— Task instructions —
Write out the listing, please, but only from its first line through the line containing "from mathutils.bvhtree import BVHTree", exactly as given and without pictures.

— Supplied data —

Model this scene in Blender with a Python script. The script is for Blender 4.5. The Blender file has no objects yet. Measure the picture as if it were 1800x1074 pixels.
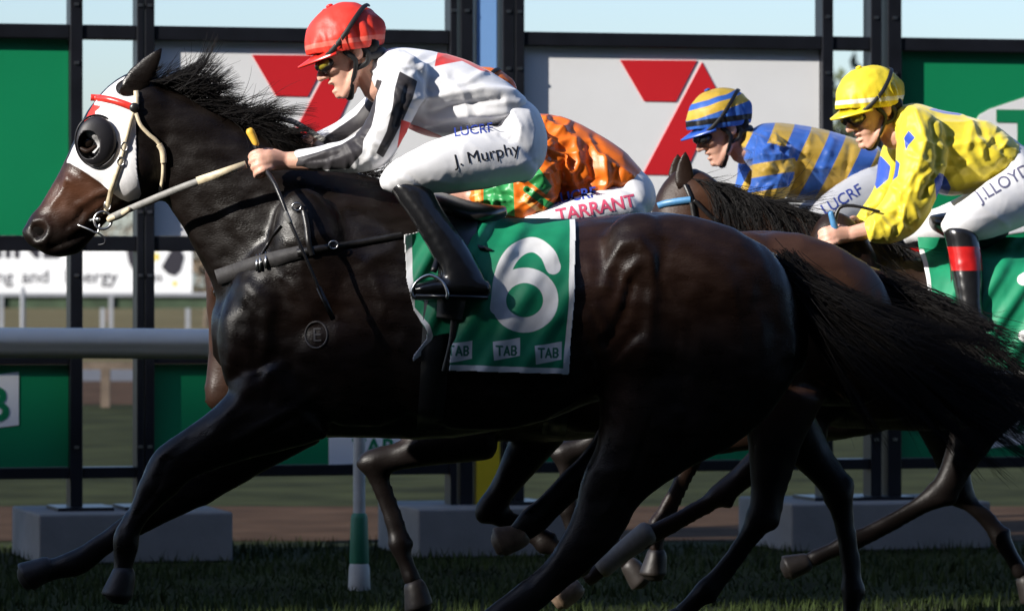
import bpy, bmesh, math, random
import numpy as np
from mathutils import Vector, Matrix
from mathutils.bvhtree import BVHTree

# ------------------------------------------------------------------ camera, sky, sun, exposure
SC = bpy.context.scene
COL = SC.collection
CAM_Y, CAM_Z, FPX = -14.0, 1.36, 7700.0
cam_d = bpy.data.cameras.new('camera')
cam = bpy.data.objects.new('camera', cam_d); COL.objects.link(cam)
cam.location = (0, CAM_Y, CAM_Z); cam.rotation_euler = (math.radians(90), 0, 0)
cam_d.sensor_width = 36; cam_d.lens = 36 * FPX / 1800; cam_d.shift_y = -37 / 1800
cam_d.clip_start = .5; cam_d.clip_end = 6000
cam_d.dof.use_dof = True; cam_d.dof.focus_distance = 13.8; cam_d.dof.aperture_fstop = 7
SC.camera = cam

SUN_TO = Vector((-30, -20, 18)).normalized()          # direction towards the sun
ELEV = math.asin(SUN_TO.z)
AZ = math.atan2(SUN_TO.x, SUN_TO.y)
world = bpy.data.worlds.new('World'); SC.world = world; world.use_nodes = True
wn = world.node_tree.nodes; wl = world.node_tree.links
sky = wn.new('ShaderNodeTexSky'); sky.sky_type = 'NISHITA'; sky.sun_disc = False
sky.sun_elevation = ELEV; sky.sun_rotation = AZ
sky.air_density = 1.0; sky.dust_density = 1.0; sky.ozone_density = 1.8
tint = wn.new('ShaderNodeMix'); tint.data_type = 'RGBA'; tint.blend_type = 'MULTIPLY'; tint.inputs[0].default_value = 1
tint.inputs[7].default_value = (.92, 1.0, 1.2, 1); wl.new(sky.outputs[0], tint.inputs[6]); wl.new(tint.outputs[2], wn['Background'].inputs[0]); wn['Background'].inputs[1].default_value = .10
sun_d = bpy.data.lights.new('sun', 'SUN'); sun_d.energy = 5.0; sun_d.angle = math.radians(.55)
sun_d.color = (1, .95, .87)
sun = bpy.data.objects.new('sun', sun_d); COL.objects.link(sun)
sun.location = SUN_TO * 120
sun.rotation_euler = SUN_TO.to_track_quat('Z', 'Y').to_euler()
SC.view_settings.view_transform = 'Standard'; SC.view_settings.look = 'None'
SC.view_settings.gamma = 1; SC.view_settings.use_curve_mapping = False
SC.view_settings.exposure = .70

# ------------------------------------------------------------------ helpers
rng = np.random.default_rng(7)
random.seed(7)
ORG = {}

def P(px, py, y=0.0):
    s = FPX / (y - CAM_Y)
    return np.array([(px - 900) / s, CAM_Z - (py - 500) / s])
def W(px, py, y=0.0):
    a = P(px, py, y); return np.array([a[0], y, a[1]])

def empty(name, label, cat, loc, group=None):
    o = bpy.data.objects.new(name, None); COL.objects.link(o); o.location = loc
    o.empty_display_size = .2
    o['label'] = label; o['category'] = cat
    if group: o['group'] = group
    ORG[o.name] = np.array(loc, float); return o

def mk(name, v, f, m, parent=None, smooth=True, kind=None, label=None, cat=None, group=None):
    v = np.asarray(v, float)
    org = ORG[parent.name] if parent is not None else np.zeros(3)
    if parent is None and len(v) and kind is None:
        lo, hi = v.min(0), v.max(0); org = np.array([(lo[0]+hi[0])/2, (lo[1]+hi[1])/2, lo[2]])
    me = bpy.data.meshes.new(name)
    me.from_pydata((v - org).tolist(), [], [tuple(int(i) for i in q) for q in f]); me.update()
    if smooth: me.shade_smooth()
    return link(name, me, m, parent, org, kind, label, cat, group)

def link(name, me, m, parent=None, org=None, kind=None, label=None, cat=None, group=None):
    if m is not None: me.materials.append(m)
    o = bpy.data.objects.new(name, me); COL.objects.link(o)
    if parent is not None:
        o.parent = parent; ORG[o.name] = ORG[parent.name]
    else:
        o.location = org if org is not None else (0, 0, 0)
        ORG[o.name] = np.array(o.location)
    if kind: o['kind'] = kind
    if label: o['label'] = label
    if cat: o['category'] = cat
    if group: o['group'] = group
    return o

def solid(o, t, off=0.0):
    md = o.modifiers.new('thickness', 'SOLIDIFY'); md.thickness = t; md.offset = off; return o
def bevel(o, w, seg=2):
    md = o.modifiers.new('edges', 'BEVEL'); md.width = w; md.segments = seg; md.limit_method = 'ANGLE'; return o

def join(parts):
    V, F, n = [], [], 0
    for v, f in parts:
        v = np.asarray(v, float); V.append(v); F += [tuple(i + n for i in q) for q in f]; n += len(v)
    return np.vstack(V), F

def catmull(A, sub):
    A = np.asarray(A, float); n = len(A)
    if n < 3 or sub < 2:
        t = np.linspace(0, n - 1, (n - 1) * max(sub, 1) + 1)
        return np.array([np.interp(t, range(n), A[:, k]) for k in range(A.shape[1])]).T
    out = []
    Q = np.vstack([2 * A[0] - A[1], A, 2 * A[-1] - A[-2]])
    for i in range(n - 1):
        p0, p1, p2, p3 = Q[i:i + 4]
        for k in range(sub):
            t = k / sub
            out.append(.5 * (2*p1 + (p2-p0)*t + (2*p0-5*p1+4*p2-p3)*t*t + (3*p1-p0-3*p2+p3)*t**3))
    out.append(A[-1]); return np.array(out)

def rings(R):
    """closed surface from a list of equal rings"""
    k, n = len(R), len(R[0])
    V = np.vstack([np.vstack(R), R[0].mean(0)[None], R[-1].mean(0)[None]])
    F = []
    for i in range(k - 1):
        for j in range(n):
            a, b = i*n + j, i*n + (j+1) % n
            F.append((a, b, b + n, a + n))
    c0, c1 = k*n, k*n + 1
    for j in range(n):
        F.append((c0, (j+1) % n, j)); F.append((c1, (k-1)*n + j, (k-1)*n + (j+1) % n))
    return V, F

def loft(secs, n=22, sub=4):
    """secs: rows Tx,Tz,Bx,Bz,halfwidth,yc in metres; elliptic sections between T and B"""
    A = catmull(np.array(secs, float), sub)
    th = np.linspace(0, 2*np.pi, n, endpoint=False); c, s = np.cos(th), np.sin(th)
    R = []
    def ring(r, k, off):
        T, B = r[:2], r[2:4]; m = (T+B)/2 + off; a = (T-B)/2*k
        return np.stack([m[0] + a[0]*c, r[5] + max(r[4], .004)*k*s, m[1] + a[1]*c], 1)
    def tang(i, j):
        m = lambda r: (r[:2]+r[2:4])/2
        d = m(A[i]) - m(A[j]); return d / (np.linalg.norm(d) + 1e-9)
    h0 = min(A[0][4], np.linalg.norm(A[0][:2]-A[0][2:4])/2); h1 = min(A[-1][4], np.linalg.norm(A[-1][:2]-A[-1][2:4])/2)
    for q, k in ((.5, .55), (.28, .85)): R.append(ring(A[0], k, tang(0, 1)*h0*q))
    for r in A: R.append(ring(r, 1, 0))
    for q, k in ((.28, .85), (.5, .55)): R.append(ring(A[-1], k, tang(-1, -2)*h1*q))
    return rings(R)

def lpx(rows, y0, Pf=None):
    """rows of ((Tpx,Tpy),(Bpx,Bpy),w,yc) -> loft rows, measured on the plane y0"""
    out = []
    for T, B, w, yc in rows:
        t = P(*T, y0); b = P(*B, y0); out.append([t[0], t[1], b[0], b[1], w, y0 + yc])
    return out

def tube(pts, rad, n=12, sub=4, flat=1.0):
    """round tapered tube through 3D points"""
    A = catmull(np.hstack([np.array(pts, float), np.array(rad, float)[:, None]]), sub)
    p, r = A[:, :3], np.maximum(A[:, 3], 1e-4)
    T = np.gradient(p, axis=0); T /= np.linalg.norm(T, axis=1)[:, None] + 1e-12
    up = np.array([0, 1., 0]) if abs(T[0][1]) < .9 else np.array([1., 0, 0])
    th = np.linspace(0, 2*np.pi, n, endpoint=False)
    R = []
    u = np.cross(T[0], up); u /= np.linalg.norm(u)
    def rg(c, t, u, k): 
        v = np.cross(t, u); return c + k*(np.cos(th)[:, None]*u + flat*np.sin(th)[:, None]*v)
    for i in range(len(p)):
        u = u - T[i]*np.dot(u, T[i]); u /= np.linalg.norm(u) + 1e-12
        if i == 0:
            R += [rg(p[0] - T[0]*r[0]*.85, T[0], u, r[0]*.5), rg(p[0] - T[0]*r[0]*.45, T[0], u, r[0]*.88)]
        R.append(rg(p[i], T[i], u, r[i]))
    R += [rg(p[-1] + T[-1]*r[-1]*.45, T[-1], u, r[-1]*.88), rg(p[-1] + T[-1]*r[-1]*.85, T[-1], u, r[-1]*.5)]
    return rings(R)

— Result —
Model this scene in Blender with a Python script. The script is for Blender 4.5. The Blender file has no objects yet. Measure the picture as if it were 1800x1074 pixels.
import bpy, bmesh, math, random
import numpy as np
from mathutils import Vector, Matrix
from mathutils.bvhtree import BVHTree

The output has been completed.